Written instruction.
What is the number of lines in the entries below that include the word "part"? Provide the number only.

Entries supplied.
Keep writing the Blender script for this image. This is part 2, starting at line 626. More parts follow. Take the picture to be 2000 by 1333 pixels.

--

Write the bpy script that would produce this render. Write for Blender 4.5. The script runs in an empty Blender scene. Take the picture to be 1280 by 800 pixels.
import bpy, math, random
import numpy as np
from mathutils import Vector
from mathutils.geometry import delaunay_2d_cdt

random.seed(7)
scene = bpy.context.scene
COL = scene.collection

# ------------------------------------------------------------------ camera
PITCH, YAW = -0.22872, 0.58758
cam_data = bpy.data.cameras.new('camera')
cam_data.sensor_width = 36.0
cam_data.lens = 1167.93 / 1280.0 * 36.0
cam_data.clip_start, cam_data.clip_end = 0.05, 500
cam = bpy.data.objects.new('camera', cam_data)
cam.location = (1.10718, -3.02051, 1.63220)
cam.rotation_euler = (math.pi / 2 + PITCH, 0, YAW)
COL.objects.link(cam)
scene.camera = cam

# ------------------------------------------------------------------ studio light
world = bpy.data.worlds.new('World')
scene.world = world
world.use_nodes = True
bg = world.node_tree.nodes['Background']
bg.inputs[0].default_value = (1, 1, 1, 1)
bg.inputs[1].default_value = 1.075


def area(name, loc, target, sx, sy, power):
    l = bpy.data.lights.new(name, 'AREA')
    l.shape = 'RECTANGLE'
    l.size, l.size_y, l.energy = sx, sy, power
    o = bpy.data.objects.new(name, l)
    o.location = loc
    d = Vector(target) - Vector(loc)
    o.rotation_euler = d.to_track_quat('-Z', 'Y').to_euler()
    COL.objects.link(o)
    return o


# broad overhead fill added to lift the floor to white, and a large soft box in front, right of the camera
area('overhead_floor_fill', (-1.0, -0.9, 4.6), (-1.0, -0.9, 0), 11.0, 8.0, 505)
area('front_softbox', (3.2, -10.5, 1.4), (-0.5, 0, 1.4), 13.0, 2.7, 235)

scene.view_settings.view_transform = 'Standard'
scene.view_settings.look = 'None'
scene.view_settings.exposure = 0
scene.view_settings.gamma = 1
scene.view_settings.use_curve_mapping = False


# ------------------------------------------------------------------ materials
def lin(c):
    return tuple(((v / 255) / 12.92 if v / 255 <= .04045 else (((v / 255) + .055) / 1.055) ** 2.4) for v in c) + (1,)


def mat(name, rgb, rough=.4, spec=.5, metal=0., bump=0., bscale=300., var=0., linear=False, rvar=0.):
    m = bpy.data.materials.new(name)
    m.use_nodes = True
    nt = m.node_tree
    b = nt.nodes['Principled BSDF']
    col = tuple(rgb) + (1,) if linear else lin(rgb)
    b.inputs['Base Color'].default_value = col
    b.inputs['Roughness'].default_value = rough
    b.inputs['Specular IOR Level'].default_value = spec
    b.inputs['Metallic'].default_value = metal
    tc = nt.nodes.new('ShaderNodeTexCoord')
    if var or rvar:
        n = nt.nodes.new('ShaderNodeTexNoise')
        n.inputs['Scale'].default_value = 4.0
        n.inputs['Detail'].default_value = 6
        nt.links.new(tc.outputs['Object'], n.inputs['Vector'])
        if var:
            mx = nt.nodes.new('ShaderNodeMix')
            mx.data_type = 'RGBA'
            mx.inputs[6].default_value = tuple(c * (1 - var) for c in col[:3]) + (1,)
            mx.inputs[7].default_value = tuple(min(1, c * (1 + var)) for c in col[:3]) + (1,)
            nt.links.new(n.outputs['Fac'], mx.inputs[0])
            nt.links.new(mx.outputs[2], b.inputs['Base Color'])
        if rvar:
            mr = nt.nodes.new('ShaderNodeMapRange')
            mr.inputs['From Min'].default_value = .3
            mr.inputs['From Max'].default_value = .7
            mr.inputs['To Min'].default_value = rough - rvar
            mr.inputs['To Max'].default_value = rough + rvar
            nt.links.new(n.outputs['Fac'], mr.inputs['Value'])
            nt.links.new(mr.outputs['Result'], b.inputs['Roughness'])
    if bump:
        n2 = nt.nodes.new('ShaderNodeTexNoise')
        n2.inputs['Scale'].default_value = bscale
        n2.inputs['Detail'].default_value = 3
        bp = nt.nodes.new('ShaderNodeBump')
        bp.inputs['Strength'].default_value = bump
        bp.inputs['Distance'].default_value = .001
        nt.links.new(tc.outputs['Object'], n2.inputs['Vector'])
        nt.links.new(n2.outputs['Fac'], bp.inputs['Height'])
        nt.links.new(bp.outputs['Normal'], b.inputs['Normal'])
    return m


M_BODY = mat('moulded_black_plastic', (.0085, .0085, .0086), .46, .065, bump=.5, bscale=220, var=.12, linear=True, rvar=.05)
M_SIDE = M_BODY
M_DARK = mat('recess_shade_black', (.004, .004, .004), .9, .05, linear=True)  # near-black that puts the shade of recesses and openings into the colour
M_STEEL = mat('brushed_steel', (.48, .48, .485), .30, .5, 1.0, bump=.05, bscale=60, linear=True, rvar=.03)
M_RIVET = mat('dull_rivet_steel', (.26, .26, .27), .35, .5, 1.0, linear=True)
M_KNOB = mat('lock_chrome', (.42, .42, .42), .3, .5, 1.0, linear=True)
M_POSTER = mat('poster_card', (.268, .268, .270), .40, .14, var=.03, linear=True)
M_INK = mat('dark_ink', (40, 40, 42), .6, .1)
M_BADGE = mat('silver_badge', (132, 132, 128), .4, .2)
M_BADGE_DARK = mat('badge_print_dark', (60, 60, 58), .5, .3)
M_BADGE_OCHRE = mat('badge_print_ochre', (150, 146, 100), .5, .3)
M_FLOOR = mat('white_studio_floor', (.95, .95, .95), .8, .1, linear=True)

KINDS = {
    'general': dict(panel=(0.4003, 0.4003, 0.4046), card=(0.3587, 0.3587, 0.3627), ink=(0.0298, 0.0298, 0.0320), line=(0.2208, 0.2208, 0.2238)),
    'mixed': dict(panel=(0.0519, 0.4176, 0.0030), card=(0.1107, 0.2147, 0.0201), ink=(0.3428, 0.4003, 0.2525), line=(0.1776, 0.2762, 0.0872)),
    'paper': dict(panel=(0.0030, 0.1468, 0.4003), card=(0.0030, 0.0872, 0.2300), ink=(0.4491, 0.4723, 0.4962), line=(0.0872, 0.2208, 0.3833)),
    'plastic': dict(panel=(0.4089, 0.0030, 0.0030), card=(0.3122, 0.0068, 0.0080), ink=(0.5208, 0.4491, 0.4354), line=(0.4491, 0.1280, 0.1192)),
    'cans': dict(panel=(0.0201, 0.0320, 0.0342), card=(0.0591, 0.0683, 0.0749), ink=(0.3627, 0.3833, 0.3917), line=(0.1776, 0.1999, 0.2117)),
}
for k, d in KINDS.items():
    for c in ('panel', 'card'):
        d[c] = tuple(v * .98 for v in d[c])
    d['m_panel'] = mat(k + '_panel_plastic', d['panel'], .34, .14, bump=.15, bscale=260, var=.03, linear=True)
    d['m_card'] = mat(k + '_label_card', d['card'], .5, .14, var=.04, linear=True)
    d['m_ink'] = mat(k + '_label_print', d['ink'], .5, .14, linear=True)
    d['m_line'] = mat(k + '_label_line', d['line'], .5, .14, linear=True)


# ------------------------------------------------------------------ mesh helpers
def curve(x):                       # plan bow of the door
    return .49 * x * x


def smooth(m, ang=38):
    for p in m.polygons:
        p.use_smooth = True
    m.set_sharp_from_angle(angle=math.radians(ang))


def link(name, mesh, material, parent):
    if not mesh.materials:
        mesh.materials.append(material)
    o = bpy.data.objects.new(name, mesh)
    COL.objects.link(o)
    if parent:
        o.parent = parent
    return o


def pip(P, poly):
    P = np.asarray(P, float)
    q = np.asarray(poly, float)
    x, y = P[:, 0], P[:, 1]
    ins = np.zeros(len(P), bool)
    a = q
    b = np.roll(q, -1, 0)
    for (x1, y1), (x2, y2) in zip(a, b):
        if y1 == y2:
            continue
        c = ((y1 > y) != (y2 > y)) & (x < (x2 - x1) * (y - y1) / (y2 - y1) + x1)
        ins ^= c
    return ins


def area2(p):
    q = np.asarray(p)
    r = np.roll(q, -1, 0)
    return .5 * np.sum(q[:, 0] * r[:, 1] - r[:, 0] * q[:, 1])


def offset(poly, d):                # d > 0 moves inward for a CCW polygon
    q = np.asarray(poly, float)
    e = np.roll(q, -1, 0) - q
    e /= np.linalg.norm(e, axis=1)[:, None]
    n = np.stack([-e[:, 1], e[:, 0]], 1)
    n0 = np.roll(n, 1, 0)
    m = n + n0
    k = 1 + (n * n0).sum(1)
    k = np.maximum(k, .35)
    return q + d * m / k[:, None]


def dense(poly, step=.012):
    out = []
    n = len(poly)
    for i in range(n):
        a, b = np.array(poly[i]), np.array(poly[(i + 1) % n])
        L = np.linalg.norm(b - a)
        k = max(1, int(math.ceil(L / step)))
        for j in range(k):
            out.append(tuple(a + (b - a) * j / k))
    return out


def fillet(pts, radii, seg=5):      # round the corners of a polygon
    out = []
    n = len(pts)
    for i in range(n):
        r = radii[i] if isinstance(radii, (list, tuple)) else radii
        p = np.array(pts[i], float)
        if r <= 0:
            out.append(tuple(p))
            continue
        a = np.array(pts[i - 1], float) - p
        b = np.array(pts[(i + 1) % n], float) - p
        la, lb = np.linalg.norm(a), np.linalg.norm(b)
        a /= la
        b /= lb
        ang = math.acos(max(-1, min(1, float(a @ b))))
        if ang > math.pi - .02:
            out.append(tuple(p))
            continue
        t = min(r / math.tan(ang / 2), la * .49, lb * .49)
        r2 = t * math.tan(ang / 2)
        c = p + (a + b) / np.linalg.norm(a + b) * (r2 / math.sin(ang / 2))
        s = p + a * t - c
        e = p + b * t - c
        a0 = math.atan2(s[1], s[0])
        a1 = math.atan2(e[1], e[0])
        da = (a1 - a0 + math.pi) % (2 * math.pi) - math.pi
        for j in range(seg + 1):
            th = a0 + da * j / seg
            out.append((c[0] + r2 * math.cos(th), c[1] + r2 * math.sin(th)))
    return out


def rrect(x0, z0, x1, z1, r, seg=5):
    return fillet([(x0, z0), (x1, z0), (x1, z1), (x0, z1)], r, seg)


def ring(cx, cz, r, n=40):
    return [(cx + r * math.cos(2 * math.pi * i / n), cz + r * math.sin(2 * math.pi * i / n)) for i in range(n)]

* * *

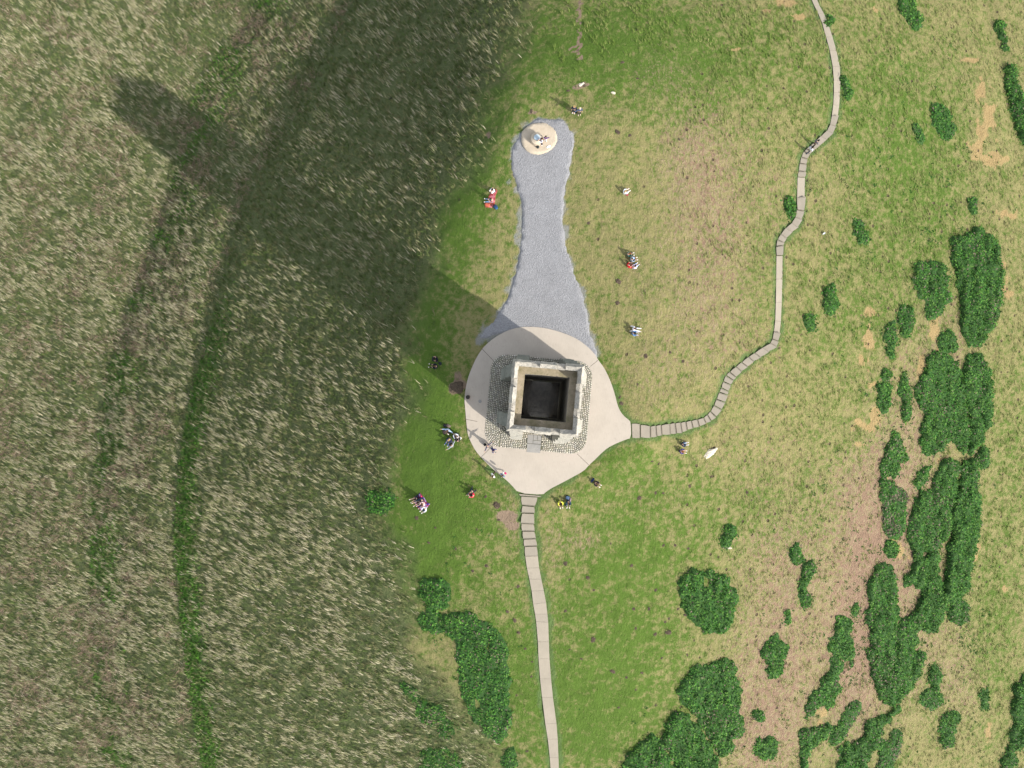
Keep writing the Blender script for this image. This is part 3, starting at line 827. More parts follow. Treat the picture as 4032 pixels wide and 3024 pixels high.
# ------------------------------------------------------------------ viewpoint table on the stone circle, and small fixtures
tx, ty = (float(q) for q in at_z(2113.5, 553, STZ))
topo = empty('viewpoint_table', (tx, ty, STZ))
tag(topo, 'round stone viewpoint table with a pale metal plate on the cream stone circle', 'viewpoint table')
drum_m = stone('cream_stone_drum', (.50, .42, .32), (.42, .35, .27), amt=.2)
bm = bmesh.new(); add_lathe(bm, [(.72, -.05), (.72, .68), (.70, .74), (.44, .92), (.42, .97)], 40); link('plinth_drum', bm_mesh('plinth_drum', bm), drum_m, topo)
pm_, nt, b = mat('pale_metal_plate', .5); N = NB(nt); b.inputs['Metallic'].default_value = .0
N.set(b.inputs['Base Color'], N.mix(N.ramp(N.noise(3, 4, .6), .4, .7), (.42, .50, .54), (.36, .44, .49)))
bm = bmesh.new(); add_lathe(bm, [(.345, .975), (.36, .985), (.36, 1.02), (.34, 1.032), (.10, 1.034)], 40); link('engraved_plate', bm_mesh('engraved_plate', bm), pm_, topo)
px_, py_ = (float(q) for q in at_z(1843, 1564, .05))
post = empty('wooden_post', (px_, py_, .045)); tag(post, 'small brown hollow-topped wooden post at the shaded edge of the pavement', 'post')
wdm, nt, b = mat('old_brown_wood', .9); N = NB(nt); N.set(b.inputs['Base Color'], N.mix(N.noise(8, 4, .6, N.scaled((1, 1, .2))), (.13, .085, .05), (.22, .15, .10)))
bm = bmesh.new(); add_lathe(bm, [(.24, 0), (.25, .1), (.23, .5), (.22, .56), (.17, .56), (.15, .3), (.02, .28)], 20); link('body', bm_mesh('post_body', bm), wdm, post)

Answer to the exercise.
2